A welcoming open door

The running ended July 7, 1979, he said, in Minneapolis where he had started visiting an all-night Christian mission and coffeehouse.

“It’s one thing when you’re an outcast to find an open door,” he explained. “At times when I was really discouraged and stuff, I’d just go in there and sit.”

On a sidewalk near the mission, Adamson decided to commit his life to Christ, but he said the demonic voices continued taunting him, daring him to give up the items he kept for security, including a razor, his fake ID and money.

“They said, ‘Leonard, if you’re going all the way with God,’ they said, ‘you don’t need that razor,’” he recalled. “I said ‘I didn’t need anything but God.’”

He said he felt like a fog was lifted when he dropped the last of his personal belongings, but when he looked up he saw a policeman between himself and the mission.

“That spirit inside of me said, ‘Run.’ And I said, ‘No I’m not. I’ve made a quality decision and I’m going all the way.’”

As he approached the officer, he blurted out: “My name’s Leonard Adamson. I’m on escape from LaGrange, Ky., where I’m serving a life sentence. If you want me, I’ll be in this mission.”

Inside the coffeehouse, he walked up to a table and told a group, “I want to be saved.”

“It was just like shelling corn and throwing it to the chickens, because they were on me,” he recalled. “One little black lady, she’s trying to give me her Bible, and somebody ran and they got the preacher.”

Having prayed to receive Christ into his life, he said, “I felt freedom.”

But his spiritual freedom would come at a cost to his physical freedom. As he walked outside, “the police were there, in fact they had multiplied.”

“They took me to the jail and placed me in the insane cell,” he said. “I’d finally made one of the wisest choices in life, and the whole world thought I was crazy.”
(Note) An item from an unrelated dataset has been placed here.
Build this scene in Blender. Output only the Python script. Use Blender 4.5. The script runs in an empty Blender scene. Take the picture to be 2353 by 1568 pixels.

He was returned to Kentucky prisons, where he began “studying God’s Word, renewing my mind.”

Gone, he said, were the old cravings for drugs, alcohol, “or anything else that was abusive to the will and the purpose of God.”

To his surprise, he was paroled in October 1985, and he moved to Russellville. Two years later he was allowed to return to Kentucky prisons to minister to inmates.

“A lot of people knew me and they knew there was such a change in my heart,” he said.

“I share the Word and what God can do with any man,” he added. That difference impacts both inmates and officers, he said. “It gives them hope.”

Prison “invasions”

Adamson’s authenticity is one of the first things people notice when they meet him, according to Eric Allen, director of Mission Service Corps missionaries with the Kentucky Baptist Convention.

“The joy of the Lord just flows out of him,” Allen said. “He gives his life back to the prisons.”

Working with Agape Service Foundation in Russellville, Adamson coordinates monthly “invasions” at Kentucky prisons. Musicians and as many as 100 volunteers visit the prisons, working alongside chaplains to befriend inmates, sharing a word of encouragement and hope.

Today, he gets to visit his 27-year-old daughter in Bardstown as well as an “adopted” son and five grandbabies.

“I’ve been blessed,” he said. “I’ve got my health and I’ve sure got a lot of the Word of God living in me.”

Drawing from his own story, his message remains consistent to those he meets.

“God turned me around,” he said. “Without God, any man is a walking dead man. But with Christ he has all hope, he has life.”

(Western Recorder issue date: May 18, 2004)

(Epilogue: Leonard Adamson, 59, died March  31, 2009, after serving 15 years as director of prison chaplaincy for Agape Service Foundation (agapesvf.com).